The first impression we get upon the reading of these reports is that these different manifestations are rather vulgar, altogether banal, and do not tell us anything about the other world—or about other worlds. Surely it does not seem probable that any spiritual being would take part in such performances. For these phenomena are of an absolutely material class.

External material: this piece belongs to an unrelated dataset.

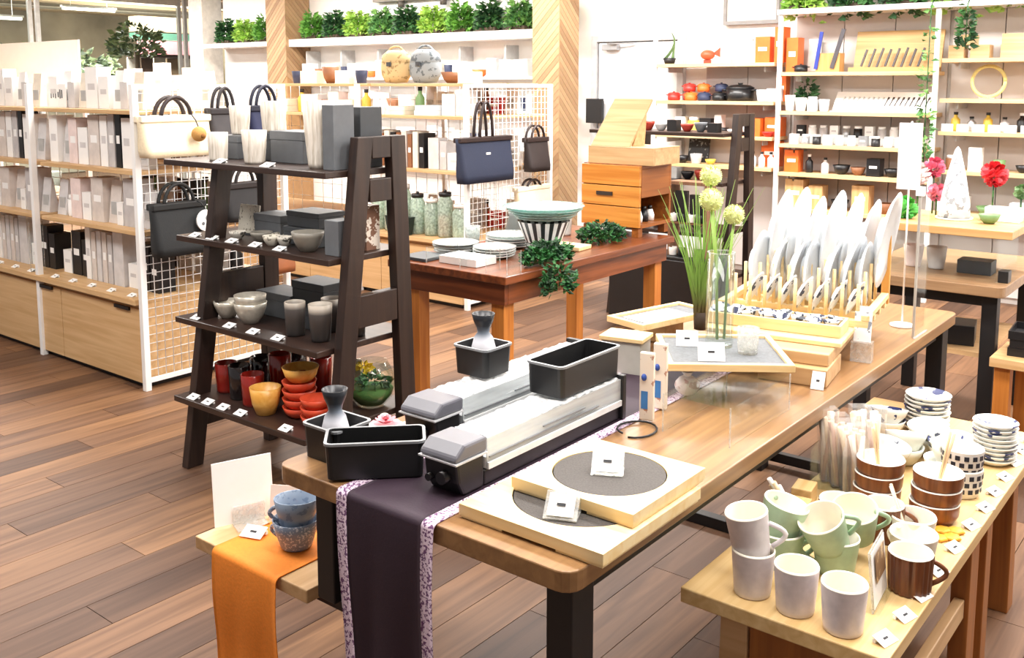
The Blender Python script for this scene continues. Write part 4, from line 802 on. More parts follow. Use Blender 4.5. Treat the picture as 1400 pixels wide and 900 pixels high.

On the other hand, however, it is impossible not to recognize the existence of unknown forces. The simple fact, for example, of the levitation of a table to a height of six and one-half, eight, sixteen inches from the floor is not banal at all. It seems to me, speaking for myself alone, so extraordinary that my opinion is very well expressed when I say that I do not dare to admit it without having seen it myself, with my own eyes: I mean that which is called seeing, in full light and under such conditions that it would be impossible to suspect. While we are very sure that we have proved it, we are at the same time sure that in such experiments there emanates from the human body a force that may be compared with the magnetism of the loadstone, able to act upon wood, upon matter (somewhat as the loadstone acts upon iron), and counterbalancing for some moments the action of gravity. From the scientific point of view, that is a weighty fact in itself. I am absolutely certain that the medium did not lift that weight of fifteen pounds either by her hands or by her legs, or by her feet, and, furthermore, no one of the company was able to do it. The table was lifted by its upper surface. We are, therefore, certainly in the presence of an unknown force here which emanates from the persons present, and above all from the medium.